Wenn es in der guten Stube tickt und musiziert
Heinrich Weiss, Uhrenspezialist und Erfinder, erfüllt sich einen lang gehegten Wunsch und richtet in seiner Wohnstube mit der jungen Uhrmacherin Rebekka Meier eine Sammlung von Uhren, Drehorgeln und Spieldosen ein.

Gemäss seinem Motto: 96 Jahre alt und kein bisschen müde: «Dr Heiri chas nid lah, er muess immer öppis zschaffe ha». Heinrich Weiss erlebt mit seiner Frau Hannemi und zwei Dutzend Freunden einer seiner schönsten Tage. In seiner Wohnstube hat er mit der gelernten Uhrmacherin Rebekka Meier und dem Elektriker Paul Saladin über hundert alte Uhren und Musikautomaten aufgehängt oder aufgestellt. «Die 26-jährige Restauratorin Rebekka Meier ist ein Geschenk des Himmels», erklärt Weiss. Er hat ihr seine ganze Werkstatt und die Drehbank geschenkt und sie hat die wertvollen Uhren wieder auf Vordermann gebracht. Dank seiner grosszügigen Geste konnte sie in Grenchen ein Uhrenatelier eröffnen, wo sie Klein- und Grossuhren revidiert und restauriert.
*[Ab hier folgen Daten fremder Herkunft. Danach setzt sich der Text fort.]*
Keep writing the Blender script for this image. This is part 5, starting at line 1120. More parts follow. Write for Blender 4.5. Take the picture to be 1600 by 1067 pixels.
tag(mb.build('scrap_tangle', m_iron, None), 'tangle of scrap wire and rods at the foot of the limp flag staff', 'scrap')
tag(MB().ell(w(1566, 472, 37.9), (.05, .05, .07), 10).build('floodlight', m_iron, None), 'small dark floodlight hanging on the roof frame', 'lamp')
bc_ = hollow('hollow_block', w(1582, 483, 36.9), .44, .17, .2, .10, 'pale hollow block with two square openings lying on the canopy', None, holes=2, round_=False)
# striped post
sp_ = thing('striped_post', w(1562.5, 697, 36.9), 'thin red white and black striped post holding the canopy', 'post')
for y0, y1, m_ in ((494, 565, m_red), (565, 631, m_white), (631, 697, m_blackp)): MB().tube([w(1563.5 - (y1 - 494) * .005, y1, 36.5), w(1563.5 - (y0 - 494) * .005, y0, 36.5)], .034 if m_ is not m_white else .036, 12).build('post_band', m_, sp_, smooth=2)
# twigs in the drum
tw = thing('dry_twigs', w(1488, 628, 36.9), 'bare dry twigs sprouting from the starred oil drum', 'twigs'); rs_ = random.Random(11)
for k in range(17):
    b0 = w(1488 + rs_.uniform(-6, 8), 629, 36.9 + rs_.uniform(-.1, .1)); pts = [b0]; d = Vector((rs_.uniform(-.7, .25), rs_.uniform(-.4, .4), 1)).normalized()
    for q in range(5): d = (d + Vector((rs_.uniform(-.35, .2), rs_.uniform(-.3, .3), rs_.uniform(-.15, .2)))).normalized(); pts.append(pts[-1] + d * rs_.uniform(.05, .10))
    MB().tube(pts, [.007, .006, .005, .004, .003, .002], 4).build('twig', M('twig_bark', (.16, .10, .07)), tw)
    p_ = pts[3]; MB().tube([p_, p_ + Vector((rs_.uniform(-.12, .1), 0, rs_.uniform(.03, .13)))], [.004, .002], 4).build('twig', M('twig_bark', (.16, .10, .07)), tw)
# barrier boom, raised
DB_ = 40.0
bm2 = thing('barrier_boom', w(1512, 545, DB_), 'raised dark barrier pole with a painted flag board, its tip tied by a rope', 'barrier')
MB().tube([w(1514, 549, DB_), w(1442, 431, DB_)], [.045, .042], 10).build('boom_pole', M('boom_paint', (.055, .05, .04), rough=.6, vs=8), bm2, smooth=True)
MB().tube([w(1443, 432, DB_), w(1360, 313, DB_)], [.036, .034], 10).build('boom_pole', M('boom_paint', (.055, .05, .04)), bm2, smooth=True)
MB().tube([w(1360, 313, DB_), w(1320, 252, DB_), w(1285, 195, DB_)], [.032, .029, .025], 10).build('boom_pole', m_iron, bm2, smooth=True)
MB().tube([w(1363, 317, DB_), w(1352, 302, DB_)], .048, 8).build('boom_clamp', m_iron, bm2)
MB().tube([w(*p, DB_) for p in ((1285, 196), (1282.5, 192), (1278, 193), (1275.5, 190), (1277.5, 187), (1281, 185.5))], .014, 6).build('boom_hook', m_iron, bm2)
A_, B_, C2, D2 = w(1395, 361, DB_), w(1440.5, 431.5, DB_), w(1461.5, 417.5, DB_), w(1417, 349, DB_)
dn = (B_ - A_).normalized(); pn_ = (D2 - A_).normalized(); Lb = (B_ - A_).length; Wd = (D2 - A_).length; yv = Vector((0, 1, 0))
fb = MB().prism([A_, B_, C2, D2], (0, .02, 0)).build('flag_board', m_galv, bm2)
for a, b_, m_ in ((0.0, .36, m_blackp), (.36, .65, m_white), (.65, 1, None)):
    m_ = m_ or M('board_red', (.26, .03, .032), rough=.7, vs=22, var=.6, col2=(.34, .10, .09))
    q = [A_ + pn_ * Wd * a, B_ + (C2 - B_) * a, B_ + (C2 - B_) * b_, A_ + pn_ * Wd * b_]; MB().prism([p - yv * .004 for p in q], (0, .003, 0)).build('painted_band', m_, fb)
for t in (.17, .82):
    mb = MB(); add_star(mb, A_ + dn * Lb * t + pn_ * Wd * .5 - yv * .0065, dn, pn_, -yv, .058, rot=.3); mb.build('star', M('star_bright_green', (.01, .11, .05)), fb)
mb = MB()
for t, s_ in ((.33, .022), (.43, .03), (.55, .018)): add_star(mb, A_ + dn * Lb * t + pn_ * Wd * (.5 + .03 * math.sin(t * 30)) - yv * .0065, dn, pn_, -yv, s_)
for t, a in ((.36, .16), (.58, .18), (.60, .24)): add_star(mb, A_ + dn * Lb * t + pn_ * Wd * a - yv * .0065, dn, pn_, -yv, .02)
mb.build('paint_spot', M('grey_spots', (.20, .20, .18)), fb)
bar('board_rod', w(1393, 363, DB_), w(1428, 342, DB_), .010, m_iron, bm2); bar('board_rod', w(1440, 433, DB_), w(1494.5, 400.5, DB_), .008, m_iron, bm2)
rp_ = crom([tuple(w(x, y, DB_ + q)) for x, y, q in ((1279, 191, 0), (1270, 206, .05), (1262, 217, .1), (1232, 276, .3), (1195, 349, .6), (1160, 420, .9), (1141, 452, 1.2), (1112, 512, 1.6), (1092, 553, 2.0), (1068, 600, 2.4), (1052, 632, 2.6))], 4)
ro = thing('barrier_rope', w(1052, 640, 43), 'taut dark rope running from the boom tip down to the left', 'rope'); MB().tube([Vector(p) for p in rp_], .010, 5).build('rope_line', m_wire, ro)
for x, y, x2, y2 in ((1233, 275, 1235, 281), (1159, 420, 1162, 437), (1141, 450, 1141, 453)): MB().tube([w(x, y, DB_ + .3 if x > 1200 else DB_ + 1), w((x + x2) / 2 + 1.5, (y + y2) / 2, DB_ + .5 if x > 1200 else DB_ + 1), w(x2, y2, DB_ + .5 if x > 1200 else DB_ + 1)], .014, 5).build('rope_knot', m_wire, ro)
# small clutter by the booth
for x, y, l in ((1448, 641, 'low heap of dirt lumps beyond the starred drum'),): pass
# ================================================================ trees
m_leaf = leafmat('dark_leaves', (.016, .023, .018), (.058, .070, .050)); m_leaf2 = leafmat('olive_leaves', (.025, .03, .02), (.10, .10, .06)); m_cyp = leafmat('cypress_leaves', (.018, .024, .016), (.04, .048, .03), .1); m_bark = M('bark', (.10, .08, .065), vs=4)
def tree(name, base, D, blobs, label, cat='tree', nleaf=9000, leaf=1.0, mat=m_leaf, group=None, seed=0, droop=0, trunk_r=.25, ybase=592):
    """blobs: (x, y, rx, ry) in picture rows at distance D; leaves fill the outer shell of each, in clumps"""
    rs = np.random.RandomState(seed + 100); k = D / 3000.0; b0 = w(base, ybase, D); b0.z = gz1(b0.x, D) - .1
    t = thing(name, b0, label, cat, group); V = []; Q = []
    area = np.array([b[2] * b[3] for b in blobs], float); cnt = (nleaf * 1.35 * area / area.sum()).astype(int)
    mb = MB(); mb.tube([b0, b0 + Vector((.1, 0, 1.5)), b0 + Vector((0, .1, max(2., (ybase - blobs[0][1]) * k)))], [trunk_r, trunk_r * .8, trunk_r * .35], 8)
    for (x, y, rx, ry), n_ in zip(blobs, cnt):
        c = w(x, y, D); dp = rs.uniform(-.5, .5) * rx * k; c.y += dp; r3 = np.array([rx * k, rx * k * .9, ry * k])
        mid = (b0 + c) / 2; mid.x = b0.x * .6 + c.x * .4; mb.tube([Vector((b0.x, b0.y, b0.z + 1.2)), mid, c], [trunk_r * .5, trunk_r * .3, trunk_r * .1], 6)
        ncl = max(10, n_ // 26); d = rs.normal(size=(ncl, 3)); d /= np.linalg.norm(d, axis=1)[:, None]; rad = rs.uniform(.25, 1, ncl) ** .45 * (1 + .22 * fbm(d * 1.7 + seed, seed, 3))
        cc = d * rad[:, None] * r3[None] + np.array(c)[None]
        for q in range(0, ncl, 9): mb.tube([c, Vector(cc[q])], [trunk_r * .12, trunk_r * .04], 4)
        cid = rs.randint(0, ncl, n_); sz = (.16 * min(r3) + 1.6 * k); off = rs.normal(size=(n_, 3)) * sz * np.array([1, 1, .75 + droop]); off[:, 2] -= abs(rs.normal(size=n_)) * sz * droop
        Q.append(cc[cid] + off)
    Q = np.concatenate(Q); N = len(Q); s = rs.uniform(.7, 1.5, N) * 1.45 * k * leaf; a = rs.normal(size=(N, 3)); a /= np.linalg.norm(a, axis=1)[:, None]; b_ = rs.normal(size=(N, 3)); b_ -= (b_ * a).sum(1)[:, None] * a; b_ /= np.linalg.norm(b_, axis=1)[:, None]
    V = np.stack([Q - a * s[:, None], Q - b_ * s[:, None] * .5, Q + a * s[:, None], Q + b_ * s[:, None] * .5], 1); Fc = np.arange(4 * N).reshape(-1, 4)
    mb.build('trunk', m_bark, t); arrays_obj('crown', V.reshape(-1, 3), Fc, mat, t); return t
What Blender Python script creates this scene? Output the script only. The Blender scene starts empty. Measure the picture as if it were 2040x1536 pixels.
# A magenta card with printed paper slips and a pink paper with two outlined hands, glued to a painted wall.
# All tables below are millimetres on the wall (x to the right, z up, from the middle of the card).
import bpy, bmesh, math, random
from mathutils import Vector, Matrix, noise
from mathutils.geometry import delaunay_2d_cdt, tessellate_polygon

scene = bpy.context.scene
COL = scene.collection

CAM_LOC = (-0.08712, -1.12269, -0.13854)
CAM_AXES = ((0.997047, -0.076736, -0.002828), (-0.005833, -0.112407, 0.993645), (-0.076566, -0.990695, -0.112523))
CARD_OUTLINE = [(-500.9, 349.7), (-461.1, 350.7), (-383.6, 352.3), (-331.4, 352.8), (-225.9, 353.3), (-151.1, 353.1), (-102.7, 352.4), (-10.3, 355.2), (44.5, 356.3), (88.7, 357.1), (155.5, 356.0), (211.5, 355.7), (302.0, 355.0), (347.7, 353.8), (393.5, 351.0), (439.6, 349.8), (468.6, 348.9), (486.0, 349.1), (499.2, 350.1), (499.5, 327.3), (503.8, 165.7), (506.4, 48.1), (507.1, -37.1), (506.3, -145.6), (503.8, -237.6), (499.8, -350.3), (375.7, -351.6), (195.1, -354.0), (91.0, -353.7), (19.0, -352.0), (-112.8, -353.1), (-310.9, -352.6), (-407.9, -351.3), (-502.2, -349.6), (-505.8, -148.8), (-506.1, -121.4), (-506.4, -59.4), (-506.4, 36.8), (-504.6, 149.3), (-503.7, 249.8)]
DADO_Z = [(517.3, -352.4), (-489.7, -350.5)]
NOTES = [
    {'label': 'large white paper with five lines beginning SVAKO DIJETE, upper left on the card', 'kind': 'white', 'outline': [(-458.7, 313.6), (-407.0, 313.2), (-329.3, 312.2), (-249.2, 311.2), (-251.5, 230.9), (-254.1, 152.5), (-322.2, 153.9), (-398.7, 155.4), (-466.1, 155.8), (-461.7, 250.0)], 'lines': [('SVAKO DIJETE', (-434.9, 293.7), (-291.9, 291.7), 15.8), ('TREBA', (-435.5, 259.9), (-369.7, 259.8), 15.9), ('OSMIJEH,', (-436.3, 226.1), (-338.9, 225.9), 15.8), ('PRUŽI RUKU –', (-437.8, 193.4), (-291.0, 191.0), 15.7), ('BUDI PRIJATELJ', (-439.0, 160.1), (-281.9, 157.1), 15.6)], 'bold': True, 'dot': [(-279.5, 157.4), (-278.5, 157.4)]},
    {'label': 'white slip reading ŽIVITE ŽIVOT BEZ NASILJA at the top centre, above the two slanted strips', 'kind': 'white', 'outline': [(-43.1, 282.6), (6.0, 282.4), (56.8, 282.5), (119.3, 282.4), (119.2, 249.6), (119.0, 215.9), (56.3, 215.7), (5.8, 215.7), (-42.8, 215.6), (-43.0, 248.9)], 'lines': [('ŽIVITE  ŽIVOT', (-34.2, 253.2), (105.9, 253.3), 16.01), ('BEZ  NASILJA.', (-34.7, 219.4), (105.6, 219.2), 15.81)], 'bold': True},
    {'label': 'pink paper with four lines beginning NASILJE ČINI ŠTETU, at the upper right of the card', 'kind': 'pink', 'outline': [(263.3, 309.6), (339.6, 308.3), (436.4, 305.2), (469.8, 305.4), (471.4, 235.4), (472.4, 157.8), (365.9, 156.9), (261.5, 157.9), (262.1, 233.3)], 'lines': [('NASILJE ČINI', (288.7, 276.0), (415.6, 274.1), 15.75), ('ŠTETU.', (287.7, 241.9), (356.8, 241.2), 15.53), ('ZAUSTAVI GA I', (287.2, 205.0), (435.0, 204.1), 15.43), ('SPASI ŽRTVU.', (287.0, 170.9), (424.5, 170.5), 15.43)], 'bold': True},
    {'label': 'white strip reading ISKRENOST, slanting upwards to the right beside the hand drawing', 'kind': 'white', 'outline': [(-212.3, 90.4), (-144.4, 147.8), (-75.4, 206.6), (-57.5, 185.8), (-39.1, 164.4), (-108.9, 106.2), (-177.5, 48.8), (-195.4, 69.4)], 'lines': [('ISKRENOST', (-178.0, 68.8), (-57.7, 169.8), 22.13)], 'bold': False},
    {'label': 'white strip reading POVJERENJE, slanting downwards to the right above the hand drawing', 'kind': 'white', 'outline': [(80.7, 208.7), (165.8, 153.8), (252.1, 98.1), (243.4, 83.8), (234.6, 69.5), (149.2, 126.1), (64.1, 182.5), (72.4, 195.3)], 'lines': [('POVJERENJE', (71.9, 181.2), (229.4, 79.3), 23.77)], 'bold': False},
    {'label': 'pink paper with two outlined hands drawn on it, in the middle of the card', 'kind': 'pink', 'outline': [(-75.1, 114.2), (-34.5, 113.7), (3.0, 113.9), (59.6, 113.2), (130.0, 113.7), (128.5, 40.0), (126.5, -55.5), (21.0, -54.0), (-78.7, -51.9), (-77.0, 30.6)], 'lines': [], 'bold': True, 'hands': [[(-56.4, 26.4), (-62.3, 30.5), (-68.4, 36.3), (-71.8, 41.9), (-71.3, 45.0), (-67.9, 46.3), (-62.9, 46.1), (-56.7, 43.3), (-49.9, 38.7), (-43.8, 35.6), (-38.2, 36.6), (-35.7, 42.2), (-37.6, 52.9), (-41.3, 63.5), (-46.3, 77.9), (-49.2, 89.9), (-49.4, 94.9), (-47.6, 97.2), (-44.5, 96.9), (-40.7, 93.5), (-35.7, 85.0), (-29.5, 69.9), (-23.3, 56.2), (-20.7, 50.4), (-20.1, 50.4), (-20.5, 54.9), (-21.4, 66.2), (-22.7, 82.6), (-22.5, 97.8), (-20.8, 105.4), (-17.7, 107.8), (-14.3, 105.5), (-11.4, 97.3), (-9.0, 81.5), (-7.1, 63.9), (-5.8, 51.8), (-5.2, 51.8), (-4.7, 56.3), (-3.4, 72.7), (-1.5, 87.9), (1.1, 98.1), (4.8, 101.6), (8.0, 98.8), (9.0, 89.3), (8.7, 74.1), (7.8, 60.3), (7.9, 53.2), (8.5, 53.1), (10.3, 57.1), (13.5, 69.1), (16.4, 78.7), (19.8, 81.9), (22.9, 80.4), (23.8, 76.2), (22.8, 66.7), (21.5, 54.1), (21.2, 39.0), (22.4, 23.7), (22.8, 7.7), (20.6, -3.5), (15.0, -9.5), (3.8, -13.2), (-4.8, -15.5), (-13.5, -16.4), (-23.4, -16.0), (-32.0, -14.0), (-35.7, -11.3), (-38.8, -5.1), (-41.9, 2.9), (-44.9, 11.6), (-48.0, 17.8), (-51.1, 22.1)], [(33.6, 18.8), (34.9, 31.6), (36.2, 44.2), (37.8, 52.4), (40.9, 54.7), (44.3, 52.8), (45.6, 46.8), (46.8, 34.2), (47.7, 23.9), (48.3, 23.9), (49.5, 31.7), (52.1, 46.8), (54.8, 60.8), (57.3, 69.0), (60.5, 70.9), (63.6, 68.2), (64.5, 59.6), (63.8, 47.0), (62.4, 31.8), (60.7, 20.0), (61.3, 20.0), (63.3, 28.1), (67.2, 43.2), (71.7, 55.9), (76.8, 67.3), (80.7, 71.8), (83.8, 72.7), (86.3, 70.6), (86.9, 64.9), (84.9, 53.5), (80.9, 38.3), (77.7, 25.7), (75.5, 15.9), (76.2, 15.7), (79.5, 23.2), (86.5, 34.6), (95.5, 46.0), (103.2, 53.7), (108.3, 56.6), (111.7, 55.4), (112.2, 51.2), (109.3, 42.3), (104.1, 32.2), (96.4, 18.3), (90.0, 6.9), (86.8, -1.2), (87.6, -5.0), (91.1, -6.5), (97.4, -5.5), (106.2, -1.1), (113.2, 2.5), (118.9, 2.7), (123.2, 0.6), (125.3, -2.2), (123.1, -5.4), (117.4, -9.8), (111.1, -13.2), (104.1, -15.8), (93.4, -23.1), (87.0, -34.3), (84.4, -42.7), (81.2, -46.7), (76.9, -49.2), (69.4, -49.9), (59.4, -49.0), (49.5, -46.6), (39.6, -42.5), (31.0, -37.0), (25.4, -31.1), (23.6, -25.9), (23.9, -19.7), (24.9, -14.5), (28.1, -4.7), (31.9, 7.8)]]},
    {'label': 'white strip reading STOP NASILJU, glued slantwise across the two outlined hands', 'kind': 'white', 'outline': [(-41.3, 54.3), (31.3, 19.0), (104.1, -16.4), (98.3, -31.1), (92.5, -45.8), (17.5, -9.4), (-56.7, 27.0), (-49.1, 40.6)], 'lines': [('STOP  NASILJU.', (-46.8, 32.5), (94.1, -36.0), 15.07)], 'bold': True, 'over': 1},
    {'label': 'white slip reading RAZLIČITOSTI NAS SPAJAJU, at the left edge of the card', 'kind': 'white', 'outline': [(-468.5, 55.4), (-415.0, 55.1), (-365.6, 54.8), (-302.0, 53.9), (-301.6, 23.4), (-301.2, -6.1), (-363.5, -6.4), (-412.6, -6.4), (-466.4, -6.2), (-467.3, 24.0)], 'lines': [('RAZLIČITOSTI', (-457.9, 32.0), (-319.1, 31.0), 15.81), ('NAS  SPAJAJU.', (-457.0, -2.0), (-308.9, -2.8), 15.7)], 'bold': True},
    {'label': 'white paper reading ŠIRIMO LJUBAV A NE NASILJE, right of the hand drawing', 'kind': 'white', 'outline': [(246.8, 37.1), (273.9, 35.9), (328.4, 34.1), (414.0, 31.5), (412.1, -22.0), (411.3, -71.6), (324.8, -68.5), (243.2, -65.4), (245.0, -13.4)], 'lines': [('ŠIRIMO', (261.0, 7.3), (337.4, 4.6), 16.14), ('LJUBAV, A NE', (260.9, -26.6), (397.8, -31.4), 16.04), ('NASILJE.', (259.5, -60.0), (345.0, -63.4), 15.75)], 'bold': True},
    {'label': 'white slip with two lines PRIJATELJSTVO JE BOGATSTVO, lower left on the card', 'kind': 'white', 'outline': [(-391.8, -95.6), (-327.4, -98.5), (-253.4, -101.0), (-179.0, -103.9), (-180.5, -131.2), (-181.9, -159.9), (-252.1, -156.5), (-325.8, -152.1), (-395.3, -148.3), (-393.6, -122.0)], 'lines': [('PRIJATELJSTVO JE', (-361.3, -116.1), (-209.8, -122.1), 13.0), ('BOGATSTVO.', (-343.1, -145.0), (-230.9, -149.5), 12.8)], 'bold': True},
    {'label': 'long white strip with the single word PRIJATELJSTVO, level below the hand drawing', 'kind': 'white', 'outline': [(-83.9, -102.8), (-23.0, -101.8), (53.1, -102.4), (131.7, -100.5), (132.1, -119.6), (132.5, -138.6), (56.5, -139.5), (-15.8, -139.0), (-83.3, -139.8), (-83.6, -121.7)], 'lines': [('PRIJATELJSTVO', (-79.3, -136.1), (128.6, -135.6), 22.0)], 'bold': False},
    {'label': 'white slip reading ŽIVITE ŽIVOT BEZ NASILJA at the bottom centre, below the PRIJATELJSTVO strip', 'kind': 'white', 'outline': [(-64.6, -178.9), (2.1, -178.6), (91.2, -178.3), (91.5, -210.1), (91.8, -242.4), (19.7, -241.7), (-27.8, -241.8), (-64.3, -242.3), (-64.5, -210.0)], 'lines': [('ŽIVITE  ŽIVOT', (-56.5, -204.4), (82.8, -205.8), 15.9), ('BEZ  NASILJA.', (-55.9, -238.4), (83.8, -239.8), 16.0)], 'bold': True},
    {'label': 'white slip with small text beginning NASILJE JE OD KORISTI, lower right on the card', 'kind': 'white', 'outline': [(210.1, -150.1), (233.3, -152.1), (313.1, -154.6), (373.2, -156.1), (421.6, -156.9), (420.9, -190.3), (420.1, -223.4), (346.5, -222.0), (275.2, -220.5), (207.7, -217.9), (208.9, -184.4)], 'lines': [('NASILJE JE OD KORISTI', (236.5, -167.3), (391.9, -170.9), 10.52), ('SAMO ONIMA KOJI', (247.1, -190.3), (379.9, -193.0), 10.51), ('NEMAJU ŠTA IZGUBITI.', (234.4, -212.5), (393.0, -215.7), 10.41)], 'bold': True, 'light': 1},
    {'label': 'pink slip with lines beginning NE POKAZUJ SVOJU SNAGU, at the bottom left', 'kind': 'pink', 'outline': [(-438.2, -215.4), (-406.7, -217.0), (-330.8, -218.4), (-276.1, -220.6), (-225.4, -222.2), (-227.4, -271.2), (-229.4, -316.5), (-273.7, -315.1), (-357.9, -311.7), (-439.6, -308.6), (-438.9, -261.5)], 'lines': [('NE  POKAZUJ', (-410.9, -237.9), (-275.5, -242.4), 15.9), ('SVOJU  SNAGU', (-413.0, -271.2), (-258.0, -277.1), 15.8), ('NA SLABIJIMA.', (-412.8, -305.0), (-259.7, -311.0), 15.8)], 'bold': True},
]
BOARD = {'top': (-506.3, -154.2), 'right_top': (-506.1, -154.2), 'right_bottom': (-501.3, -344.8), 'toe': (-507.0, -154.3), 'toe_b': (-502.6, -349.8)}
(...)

«Mein Vater hat einen Freudensprung gemacht, als ich das Licht der Welt erblickte und mich lautstark anmeldete», witzelt Weiss, wenn er von seiner Kindheit erzählt. Schon als Lausbub begann er, Uhren auseinanderzunehmen und zu flicken. Die Bauern im zürcherischen Wetzwil brachten ihm ihre Uhren, um sie wieder zum Laufen zu bringen. Was anscheinend irreparabel war, landete in seiner Sammlung, Weiss machte bei Escher Wyss eine Mechanikerlehre und baute als einzigartiges Prüfungsstück eine Dampfmaschine. Seine technische Begabung, sein Erfindergeist und seine Zielstrebigkeit machten ihn zu einem gefragten Spezialisten. 1950 übernahm er die Druckerei seiner Schwiegereltern und baute dieselbe zu einem blühenden Geschäft aus. Er tüftelte an neuen Drucktechniken, sammelte Uhren und Musikautomaten und erfand den berühmten Weiss-Code, den Vorläufer des heutigen Strichcodes. 1979 eröffnete er mit seiner ersten und verstorbenen Frau Berty das Musikautomatenmuseum in Seewen und 1990 vermachte er dasselbe der Eidgenossenschaft.
Zurück zur Eröffnung des Uhrenstubenmuseums vom vergangenen Samstag. Heiri, wie ihn seine Freunde liebevoll nennen, bittet die Gäste zum Konzert der «Mondscheinsonate». Auf dem automatischen Bechstein-Welte-Flügel wird eine Rolle eingelegt, worauf wie von Geisterhand der 1. Satz der «Mondscheinsonate» von Beethoven ertönt. «Immer, wenn ich traurig bin, lasse ich mir dieses Stück vorspielen», erklärt der Ehrenbürger von Seewen und Ehrendoktor der Universität Basel.
«Jede hier aufgehängte Uhr ist ein Meisterwerk», beginnt Rebekka Meier ihren Rundgang. Mit ihrem Mentor hat sie die Uhren nach der Erbauungszeit aufgereiht. Die ersten Uhren aus dem 14. Jahrhundert hatten sogar noch ein Holzwerk und stammten aus Appenzell, Bern oder Neuenburg. Später wurden Spielfiguren montiert, die die vollen Stunden mit Musik begleiteten.
Zum Schluss setzt Paul Saladin noch eine Drehorgel in Betrieb und lässt den Gassenhauer «Rote Rosen» ertönen. «Das Uhrenstubenmuseum ist privat und kann von der Öffentlichkeit nicht besucht werden», betont Heinrich Weiss. Seine viel gerühmten Kochkünste dürfen anschliessend die Gäste mit dem Eintopfgericht nach «Heiri-Art» geniessen.